* **AIM OF THE TASK**:
Reproduce the listing below in its entirety. Change nothing.

[BEGIN DATA BLOCK]

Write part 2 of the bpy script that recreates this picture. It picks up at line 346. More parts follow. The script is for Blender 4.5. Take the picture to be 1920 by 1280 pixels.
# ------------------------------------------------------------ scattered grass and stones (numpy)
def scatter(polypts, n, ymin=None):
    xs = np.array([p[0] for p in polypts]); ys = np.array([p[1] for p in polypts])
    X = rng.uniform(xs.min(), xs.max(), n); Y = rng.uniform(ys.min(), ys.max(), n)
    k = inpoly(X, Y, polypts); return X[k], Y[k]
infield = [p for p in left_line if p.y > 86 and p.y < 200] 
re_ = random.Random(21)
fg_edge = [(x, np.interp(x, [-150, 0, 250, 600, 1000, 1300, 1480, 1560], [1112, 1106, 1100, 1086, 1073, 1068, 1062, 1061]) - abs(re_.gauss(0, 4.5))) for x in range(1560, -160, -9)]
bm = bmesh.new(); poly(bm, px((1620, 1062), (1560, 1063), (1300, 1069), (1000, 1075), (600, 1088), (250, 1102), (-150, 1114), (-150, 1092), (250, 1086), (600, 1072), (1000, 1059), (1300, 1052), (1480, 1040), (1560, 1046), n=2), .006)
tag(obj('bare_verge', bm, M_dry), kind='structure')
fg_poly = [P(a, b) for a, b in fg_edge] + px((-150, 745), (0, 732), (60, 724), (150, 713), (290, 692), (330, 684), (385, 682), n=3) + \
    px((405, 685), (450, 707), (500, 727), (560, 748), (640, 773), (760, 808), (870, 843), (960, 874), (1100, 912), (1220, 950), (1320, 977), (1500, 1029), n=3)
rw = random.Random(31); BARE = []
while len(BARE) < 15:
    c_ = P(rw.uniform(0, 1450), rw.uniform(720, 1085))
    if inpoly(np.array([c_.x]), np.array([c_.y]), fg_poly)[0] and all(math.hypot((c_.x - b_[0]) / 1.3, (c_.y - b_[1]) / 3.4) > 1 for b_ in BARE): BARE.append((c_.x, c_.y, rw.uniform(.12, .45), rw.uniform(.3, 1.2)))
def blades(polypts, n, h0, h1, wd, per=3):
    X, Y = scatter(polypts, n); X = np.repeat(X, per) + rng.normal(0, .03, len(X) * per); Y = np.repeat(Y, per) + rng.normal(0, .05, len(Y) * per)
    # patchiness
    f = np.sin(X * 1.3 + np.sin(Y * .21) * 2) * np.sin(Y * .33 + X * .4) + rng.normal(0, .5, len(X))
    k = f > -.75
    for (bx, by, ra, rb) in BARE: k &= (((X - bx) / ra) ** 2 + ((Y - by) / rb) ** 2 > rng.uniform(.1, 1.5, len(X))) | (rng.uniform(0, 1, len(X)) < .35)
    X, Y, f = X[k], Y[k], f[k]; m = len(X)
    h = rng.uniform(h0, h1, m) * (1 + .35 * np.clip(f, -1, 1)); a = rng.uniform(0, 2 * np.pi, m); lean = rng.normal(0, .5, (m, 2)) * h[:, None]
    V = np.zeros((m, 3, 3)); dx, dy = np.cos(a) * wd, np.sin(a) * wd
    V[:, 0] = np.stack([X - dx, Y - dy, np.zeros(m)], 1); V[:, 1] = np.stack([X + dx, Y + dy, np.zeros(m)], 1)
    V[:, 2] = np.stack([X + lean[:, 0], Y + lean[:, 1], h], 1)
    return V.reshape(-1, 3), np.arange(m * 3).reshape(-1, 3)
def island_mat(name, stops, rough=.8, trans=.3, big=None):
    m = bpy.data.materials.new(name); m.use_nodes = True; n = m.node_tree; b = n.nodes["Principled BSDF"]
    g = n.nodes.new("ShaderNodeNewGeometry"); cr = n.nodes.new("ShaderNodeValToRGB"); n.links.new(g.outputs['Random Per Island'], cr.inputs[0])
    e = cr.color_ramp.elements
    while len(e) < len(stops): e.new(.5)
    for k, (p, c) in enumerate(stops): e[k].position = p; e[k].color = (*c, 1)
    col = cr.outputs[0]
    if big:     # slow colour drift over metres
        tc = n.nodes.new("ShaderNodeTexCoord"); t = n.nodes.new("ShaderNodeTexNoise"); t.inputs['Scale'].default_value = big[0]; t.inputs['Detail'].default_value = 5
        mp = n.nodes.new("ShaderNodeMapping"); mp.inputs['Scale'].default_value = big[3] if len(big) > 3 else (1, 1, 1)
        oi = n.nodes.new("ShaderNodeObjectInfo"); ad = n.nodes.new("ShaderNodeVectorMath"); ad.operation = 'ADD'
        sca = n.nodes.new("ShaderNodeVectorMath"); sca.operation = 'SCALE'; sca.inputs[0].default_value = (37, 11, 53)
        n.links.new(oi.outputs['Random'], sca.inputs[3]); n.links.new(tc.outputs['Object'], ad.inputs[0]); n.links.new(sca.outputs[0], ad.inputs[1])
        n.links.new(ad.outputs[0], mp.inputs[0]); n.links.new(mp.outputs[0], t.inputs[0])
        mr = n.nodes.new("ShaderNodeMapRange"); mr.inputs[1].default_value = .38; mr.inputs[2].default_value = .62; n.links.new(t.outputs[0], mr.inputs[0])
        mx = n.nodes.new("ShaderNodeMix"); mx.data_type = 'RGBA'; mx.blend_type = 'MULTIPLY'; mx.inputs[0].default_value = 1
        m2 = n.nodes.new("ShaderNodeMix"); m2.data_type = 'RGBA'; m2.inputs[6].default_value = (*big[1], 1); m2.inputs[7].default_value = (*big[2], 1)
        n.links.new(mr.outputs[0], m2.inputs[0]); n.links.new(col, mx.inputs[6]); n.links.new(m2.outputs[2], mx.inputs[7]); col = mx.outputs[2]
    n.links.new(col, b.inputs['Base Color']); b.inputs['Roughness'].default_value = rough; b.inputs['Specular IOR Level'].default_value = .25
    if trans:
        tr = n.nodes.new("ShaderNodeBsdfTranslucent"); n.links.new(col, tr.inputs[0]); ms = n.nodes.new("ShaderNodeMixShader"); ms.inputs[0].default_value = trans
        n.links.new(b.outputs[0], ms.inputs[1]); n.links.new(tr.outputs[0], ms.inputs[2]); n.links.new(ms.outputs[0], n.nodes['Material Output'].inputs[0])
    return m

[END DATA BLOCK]

* **EXPECTED OUTPUT**:
Write part 2 of the bpy script that recreates this picture. It picks up at line 346. More parts follow. The script is for Blender 4.5. Take the picture to be 1920 by 1280 pixels.
# ------------------------------------------------------------ scattered grass and stones (numpy)
def scatter(polypts, n, ymin=None):
    xs = np.array([p[0] for p in polypts]); ys = np.array([p[1] for p in polypts])
    X = rng.uniform(xs.min(), xs.max(), n); Y = rng.uniform(ys.min(), ys.max(), n)
    k = inpoly(X, Y, polypts); return X[k], Y[k]
infield = [p for p in left_line if p.y > 86 and p.y < 200] 
re_ = random.Random(21)
fg_edge = [(x, np.interp(x, [-150, 0, 250, 600, 1000, 1300, 1480, 1560], [1112, 1106, 1100, 1086, 1073, 1068, 1062, 1061]) - abs(re_.gauss(0, 4.5))) for x in range(1560, -160, -9)]
bm = bmesh.new(); poly(bm, px((1620, 1062), (1560, 1063), (1300, 1069), (1000, 1075), (600, 1088), (250, 1102), (-150, 1114), (-150, 1092), (250, 1086), (600, 1072), (1000, 1059), (1300, 1052), (1480, 1040), (1560, 1046), n=2), .006)
tag(obj('bare_verge', bm, M_dry), kind='structure')
fg_poly = [P(a, b) for a, b in fg_edge] + px((-150, 745), (0, 732), (60, 724), (150, 713), (290, 692), (330, 684), (385, 682), n=3) + \
    px((405, 685), (450, 707), (500, 727), (560, 748), (640, 773), (760, 808), (870, 843), (960, 874), (1100, 912), (1220, 950), (1320, 977), (1500, 1029), n=3)
rw = random.Random(31); BARE = []
while len(BARE) < 15:
    c_ = P(rw.uniform(0, 1450), rw.uniform(720, 1085))
    if inpoly(np.array([c_.x]), np.array([c_.y]), fg_poly)[0] and all(math.hypot((c_.x - b_[0]) / 1.3, (c_.y - b_[1]) / 3.4) > 1 for b_ in BARE): BARE.append((c_.x, c_.y, rw.uniform(.12, .45), rw.uniform(.3, 1.2)))
def blades(polypts, n, h0, h1, wd, per=3):
    X, Y = scatter(polypts, n); X = np.repeat(X, per) + rng.normal(0, .03, len(X) * per); Y = np.repeat(Y, per) + rng.normal(0, .05, len(Y) * per)
    # patchiness
    f = np.sin(X * 1.3 + np.sin(Y * .21) * 2) * np.sin(Y * .33 + X * .4) + rng.normal(0, .5, len(X))
    k = f > -.75
    for (bx, by, ra, rb) in BARE: k &= (((X - bx) / ra) ** 2 + ((Y - by) / rb) ** 2 > rng.uniform(.1, 1.5, len(X))) | (rng.uniform(0, 1, len(X)) < .35)
    X, Y, f = X[k], Y[k], f[k]; m = len(X)
    h = rng.uniform(h0, h1, m) * (1 + .35 * np.clip(f, -1, 1)); a = rng.uniform(0, 2 * np.pi, m); lean = rng.normal(0, .5, (m, 2)) * h[:, None]
    V = np.zeros((m, 3, 3)); dx, dy = np.cos(a) * wd, np.sin(a) * wd
    V[:, 0] = np.stack([X - dx, Y - dy, np.zeros(m)], 1); V[:, 1] = np.stack([X + dx, Y + dy, np.zeros(m)], 1)
    V[:, 2] = np.stack([X + lean[:, 0], Y + lean[:, 1], h], 1)
    return V.reshape(-1, 3), np.arange(m * 3).reshape(-1, 3)
def island_mat(name, stops, rough=.8, trans=.3, big=None):
    m = bpy.data.materials.new(name); m.use_nodes = True; n = m.node_tree; b = n.nodes["Principled BSDF"]
    g = n.nodes.new("ShaderNodeNewGeometry"); cr = n.nodes.new("ShaderNodeValToRGB"); n.links.new(g.outputs['Random Per Island'], cr.inputs[0])
    e = cr.color_ramp.elements
    while len(e) < len(stops): e.new(.5)
    for k, (p, c) in enumerate(stops): e[k].position = p; e[k].color = (*c, 1)
    col = cr.outputs[0]
    if big:     # slow colour drift over metres
        tc = n.nodes.new("ShaderNodeTexCoord"); t = n.nodes.new("ShaderNodeTexNoise"); t.inputs['Scale'].default_value = big[0]; t.inputs['Detail'].default_value = 5
        mp = n.nodes.new("ShaderNodeMapping"); mp.inputs['Scale'].default_value = big[3] if len(big) > 3 else (1, 1, 1)
        oi = n.nodes.new("ShaderNodeObjectInfo"); ad = n.nodes.new("ShaderNodeVectorMath"); ad.operation = 'ADD'
        sca = n.nodes.new("ShaderNodeVectorMath"); sca.operation = 'SCALE'; sca.inputs[0].default_value = (37, 11, 53)
        n.links.new(oi.outputs['Random'], sca.inputs[3]); n.links.new(tc.outputs['Object'], ad.inputs[0]); n.links.new(sca.outputs[0], ad.inputs[1])
        n.links.new(ad.outputs[0], mp.inputs[0]); n.links.new(mp.outputs[0], t.inputs[0])
        mr = n.nodes.new("ShaderNodeMapRange"); mr.inputs[1].default_value = .38; mr.inputs[2].default_value = .62; n.links.new(t.outputs[0], mr.inputs[0])
        mx = n.nodes.new("ShaderNodeMix"); mx.data_type = 'RGBA'; mx.blend_type = 'MULTIPLY'; mx.inputs[0].default_value = 1
        m2 = n.nodes.new("ShaderNodeMix"); m2.data_type = 'RGBA'; m2.inputs[6].default_value = (*big[1], 1); m2.inputs[7].default_value = (*big[2], 1)
        n.links.new(mr.outputs[0], m2.inputs[0]); n.links.new(col, mx.inputs[6]); n.links.new(m2.outputs[2], mx.inputs[7]); col = mx.outputs[2]
    n.links.new(col, b.inputs['Base Color']); b.inputs['Roughness'].default_value = rough; b.inputs['Specular IOR Level'].default_value = .25
    if trans:
        tr = n.nodes.new("ShaderNodeBsdfTranslucent"); n.links.new(col, tr.inputs[0]); ms = n.nodes.new("ShaderNodeMixShader"); ms.inputs[0].default_value = trans
        n.links.new(b.outputs[0], ms.inputs[1]); n.links.new(tr.outputs[0], ms.inputs[2]); n.links.new(ms.outputs[0], n.nodes['Material Output'].inputs[0])
    return m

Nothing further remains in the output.